# Start of DATA
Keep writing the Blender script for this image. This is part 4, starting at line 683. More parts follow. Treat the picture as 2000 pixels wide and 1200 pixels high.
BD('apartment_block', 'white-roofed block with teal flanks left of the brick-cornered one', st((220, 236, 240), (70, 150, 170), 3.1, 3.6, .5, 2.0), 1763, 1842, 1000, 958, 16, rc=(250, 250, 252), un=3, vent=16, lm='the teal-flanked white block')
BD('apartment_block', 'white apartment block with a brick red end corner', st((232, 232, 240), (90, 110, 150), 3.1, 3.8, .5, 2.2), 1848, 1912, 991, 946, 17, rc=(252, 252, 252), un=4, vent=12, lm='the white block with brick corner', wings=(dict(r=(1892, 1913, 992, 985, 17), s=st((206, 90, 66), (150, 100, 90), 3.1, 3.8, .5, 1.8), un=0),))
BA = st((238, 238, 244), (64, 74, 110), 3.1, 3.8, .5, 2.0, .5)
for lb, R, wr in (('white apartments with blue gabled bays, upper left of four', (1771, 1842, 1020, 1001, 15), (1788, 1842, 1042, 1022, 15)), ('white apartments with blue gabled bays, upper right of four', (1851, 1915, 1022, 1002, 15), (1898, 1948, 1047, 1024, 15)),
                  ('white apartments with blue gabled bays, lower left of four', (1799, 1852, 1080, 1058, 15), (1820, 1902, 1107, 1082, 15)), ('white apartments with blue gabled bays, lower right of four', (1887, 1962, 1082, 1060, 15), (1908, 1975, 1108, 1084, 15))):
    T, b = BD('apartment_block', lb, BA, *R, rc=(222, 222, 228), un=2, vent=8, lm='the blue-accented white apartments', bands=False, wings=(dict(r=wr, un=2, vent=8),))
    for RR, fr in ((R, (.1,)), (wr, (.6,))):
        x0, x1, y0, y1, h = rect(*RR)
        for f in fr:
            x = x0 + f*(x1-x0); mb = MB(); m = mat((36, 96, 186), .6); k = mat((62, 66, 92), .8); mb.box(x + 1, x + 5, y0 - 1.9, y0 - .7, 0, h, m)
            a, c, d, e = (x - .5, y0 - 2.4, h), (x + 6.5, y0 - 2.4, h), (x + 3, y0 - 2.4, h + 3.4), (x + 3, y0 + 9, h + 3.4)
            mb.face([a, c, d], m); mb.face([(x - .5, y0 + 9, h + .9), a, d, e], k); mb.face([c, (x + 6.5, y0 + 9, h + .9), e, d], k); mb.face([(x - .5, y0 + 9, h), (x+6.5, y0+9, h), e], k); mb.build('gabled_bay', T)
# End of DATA
Using the data above, repeat every line exactly.

# EXERCISE ANSWER
Keep writing the Blender script for this image. This is part 4, starting at line 683. More parts follow. Treat the picture as 2000 pixels wide and 1200 pixels high.
BD('apartment_block', 'white-roofed block with teal flanks left of the brick-cornered one', st((220, 236, 240), (70, 150, 170), 3.1, 3.6, .5, 2.0), 1763, 1842, 1000, 958, 16, rc=(250, 250, 252), un=3, vent=16, lm='the teal-flanked white block')
BD('apartment_block', 'white apartment block with a brick red end corner', st((232, 232, 240), (90, 110, 150), 3.1, 3.8, .5, 2.2), 1848, 1912, 991, 946, 17, rc=(252, 252, 252), un=4, vent=12, lm='the white block with brick corner', wings=(dict(r=(1892, 1913, 992, 985, 17), s=st((206, 90, 66), (150, 100, 90), 3.1, 3.8, .5, 1.8), un=0),))
BA = st((238, 238, 244), (64, 74, 110), 3.1, 3.8, .5, 2.0, .5)
for lb, R, wr in (('white apartments with blue gabled bays, upper left of four', (1771, 1842, 1020, 1001, 15), (1788, 1842, 1042, 1022, 15)), ('white apartments with blue gabled bays, upper right of four', (1851, 1915, 1022, 1002, 15), (1898, 1948, 1047, 1024, 15)),
                  ('white apartments with blue gabled bays, lower left of four', (1799, 1852, 1080, 1058, 15), (1820, 1902, 1107, 1082, 15)), ('white apartments with blue gabled bays, lower right of four', (1887, 1962, 1082, 1060, 15), (1908, 1975, 1108, 1084, 15))):
    T, b = BD('apartment_block', lb, BA, *R, rc=(222, 222, 228), un=2, vent=8, lm='the blue-accented white apartments', bands=False, wings=(dict(r=wr, un=2, vent=8),))
    for RR, fr in ((R, (.1,)), (wr, (.6,))):
        x0, x1, y0, y1, h = rect(*RR)
        for f in fr:
            x = x0 + f*(x1-x0); mb = MB(); m = mat((36, 96, 186), .6); k = mat((62, 66, 92), .8); mb.box(x + 1, x + 5, y0 - 1.9, y0 - .7, 0, h, m)
            a, c, d, e = (x - .5, y0 - 2.4, h), (x + 6.5, y0 - 2.4, h), (x + 3, y0 - 2.4, h + 3.4), (x + 3, y0 + 9, h + 3.4)
            mb.face([a, c, d], m); mb.face([(x - .5, y0 + 9, h + .9), a, d, e], k); mb.face([c, (x + 6.5, y0 + 9, h + .9), e, d], k); mb.face([(x - .5, y0 + 9, h), (x+6.5, y0+9, h), e], k); mb.build('gabled_bay', T)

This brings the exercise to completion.